Numerical Modeling of the Effect of Desaturation on Liquefaction Hazard Mitigation

Abstract

Earthquake-induced liquefaction is always a concern when the soil near the surface of a site is composed of relatively loose saturated sand. One of liquefaction mitigation methods is to induce gas bubbles into the deposit to reduce the degree of saturation. A coupled pore-scale model is presented herein to investigate liquefaction resistance of desaturated granular materials. The multiphase fluid, which mimics the behavior of air and water, is modeled using the multiphase single component lattice Boltzmann method. The solid phase is modeled using the discrete element method.
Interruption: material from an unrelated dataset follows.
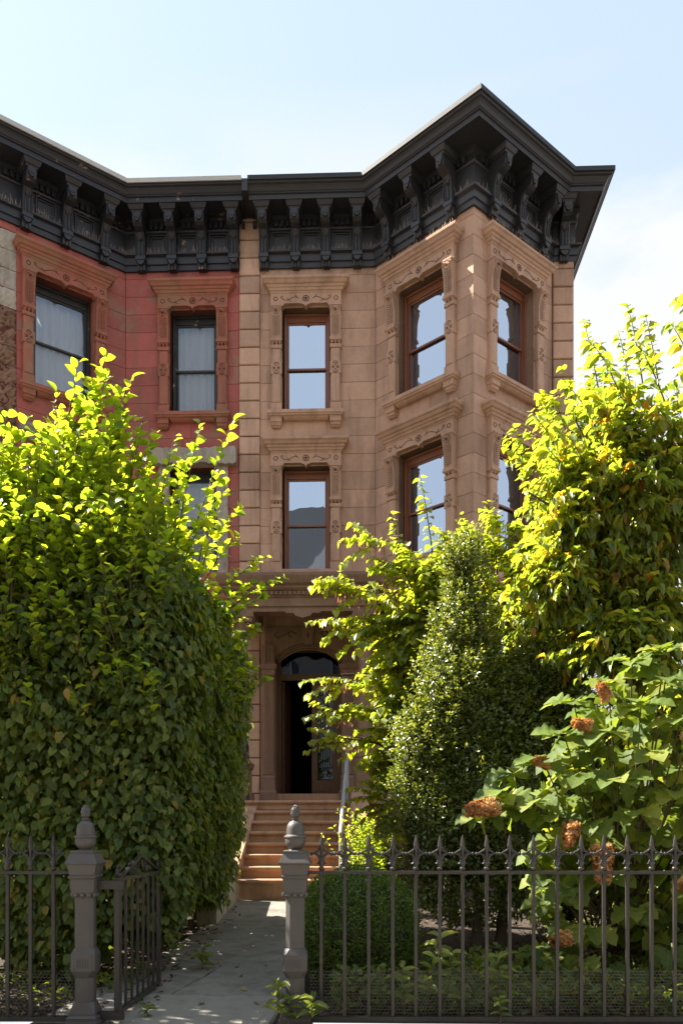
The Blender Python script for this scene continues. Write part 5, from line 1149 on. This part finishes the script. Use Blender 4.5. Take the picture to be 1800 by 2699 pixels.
weed((-.38, 5.20, .06), .16, 13, .10, 'star shaped weed in front of the base of the gate post', (.02, -.03))
weed((.36, 5.40, .05), .56, 15, .11, 'tallest weed climbing between the fence bars', (.10, -.02))
weed((.24, 5.40, .05), .36, 13, .10, 'weed with hanging leaves at the second gap left of the tallest weed', (-.02, -.03))
weed((.50, 5.48, .05), .46, 15, .10, 'pale weed just beside the tallest one, behind the netting', (.06, 0))
weed((.86, 5.44, .05), .44, 16, .11, 'pale star shaped weed growing above the netting in mid fence')
weed((.85, 5.30, .05), .17, 8, .08, 'small weed poking through the netting below the pale star shaped one')
weed((-1.42, 6.9, .10), .20, 9, .11, 'green seedling on the soil beyond the gate')
weed((-1.50, 5.45, .02), .10, 9, .06, 'tiny weed on the paving under the gate hinge')
fm = leaf_mesh_single('leaf', T_NICE, M_YELLOW_O)
spots = [(-1.38, 6.86, 'curled orange leaf on the path nearest the gate end'), (-1.05, 6.62, 'yellow leaf on the middle of the cracked slab'), (-.88, 7.05, 'folded yellow leaf beside the crack end'), (-.76, 7.06, 'small yellow brown leaf on the slab near its right edge'), (-1.12, 7.0, 'small yellow leaf above the forked crack'), (-.86, 9.1, 'yellow leaf on the far joint of the path'), (-1.33, 7.2, 'pale yellow leaf by the soil edge of the path'), (-.98, 6.2, 'brown leaf by the jagged front crack'), (-.66, 6.3, 'brown leaf near the post side of the path'), (-1.2, 5.75, 'dark scrap of leaf on the front slab'), (-.82, 5.8, 'dark leaf scrap on the front slab near the weeds')]
for x, y, lab in spots:
    l = random.uniform(.045, .07); D = rng.normal(0, 1, 3) * [1, 1, .15]; lkk = Leaves(); lkk.add([[x, y, GZ(y) + .02]], [D], [UP + rng.normal(0, .25, 3)], l, l * .55)
    P, D, N, L, W_ = lkk.arr(); D = norm(D); S = norm(np.cross(N, D)); U = np.cross(D, S); d, s, u = D[0] * L[0], S[0] * W_[0], U[0] * L[0]
    tag(obj('fallen_leaf', fm, None, Matrix(((d[0], s[0], u[0], P[0][0]), (d[1], s[1], u[1], P[0][1]), (d[2], s[2], u[2], P[0][2]), (0, 0, 0, 1)))), lab, 'leaf', 'fallen leaves on the path')
lt = Leaves()
for x0, x1, y0, y1, n in ((-4.5, -1.55, 5.6, 11, 4200), (-.35, 4.5, 5.6, 11, 4200)):
    P = np.stack([rng.uniform(x0, x1, n), y0 + (y1 - y0) * rng.random(n) ** 1.5, np.zeros(n)], 1); P[:, 2] = [GZ(y) + .004 for y in P[:, 1]]
    P[:, 2] += rng.uniform(-.02, .015, n); lt.add(P, rng.normal(0, 1, (n, 3)) * [1, 1, .25], UP + rng.normal(0, .35, (n, 3)), rng.uniform(.03, .07, n), .028)
o = obj('leaf_litter', lt.mesh('litter', M_LITTER, T_TINY), kind='stuff'); tag(o, 'dry brown leaf litter strewn over the garden soil', 'litter')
The coupled framework was utilized to study the behavior of a soil deposit with the different degrees of saturation of 100%, 92%, and 82% during an earthquake loading. Based on the results of the simulations performed, liquefaction occurred in the fully saturated granular deposit and was not observed anywhere at depth in the desaturated deposits. It has also been found that reducing the saturation level from 100% to 92% significantly affects behavior. In desaturated deposits, higher average coordination number, lower pore pressure buildup, and slower effective stress decay were observed compared to fully saturated deposits. However, it turned out that a further reduction in the degree of saturation from 92% to 82% does not have a significant impact on the calculated parameters.